In Hawaii a dispute arose concerning who should provide preschool education. A disputed developed between the   Department of Education and the Executive Office on Early Learning. Superintendent Kishimoto insisted that pre-school belonged to the Department of Education and Lauren Moriguchi, the Executive Director of the Executive Office arguing that pre-school belonged to the Office on Early Learning. The EOEL prevailed, I think in part because previous superintendents were no interested in running preschool programs and in part because of a lack of trust in the Department’s ability to pull off such an ambitious program.

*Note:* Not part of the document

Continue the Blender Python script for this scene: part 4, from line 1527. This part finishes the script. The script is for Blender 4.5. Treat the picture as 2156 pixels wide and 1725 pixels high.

       The Executive Office on Early Learning developed a five-year master plan called “Our Keiki, Our Future Hawai’i Early Childhood State Plan, 2019-2024” was developed by the   Office after several meetings with community meetings, focus groups, interviews and feedback received on the draft report. The plan pulls together the patchwork pattern of private, private and public and public preschool classrooms. For the 2019-20 school year, an additional 10 new preschool classrooms will be added to the 26 public pre-schools already in existence.   An ultimate goal of 300 public pre-school classrooms. To make room for the new pre-school classroom, more sixth grade classes are being moved to “middle schools.” Unfortunately, a six, seven and eight grade school is not a middle school. A middle school has a specialized curriculum and structure. Loretta Lum and I were the first middle school designers in the late 60s and early 70s. I worked with Margaret Oda when she wanted to start middle schools in Honolulu District. I hope these sixth graders don’t get lost in these “middle schools.”

           There are several questions to be answered. Where are all the pre-schools teachers coming from? Will it exacerbate an already shortage of teachers?  Do the pre-school teachers have to be licensed? What is their pay? Nationally pre-school teachers earned an average of $1.00 an hour. Because they will not be in the DOE and not on the teacher salary schedule, they will not have collective bargaining rights. Do they have to go through a criminal records check? Will they of the ERS and EUTF? Will pre-school teachers be integrated into the faculty of the school where they are housed? Who will evaluate them? And does the Executive Office on Early Learning supervise the person who supervises the pre-school teachers. And who is answering these questions.

       So, hold on to your hats, as the State implements its   Early Childhood Education Master Plan. For the sake of the kids, let’s hope it all works out.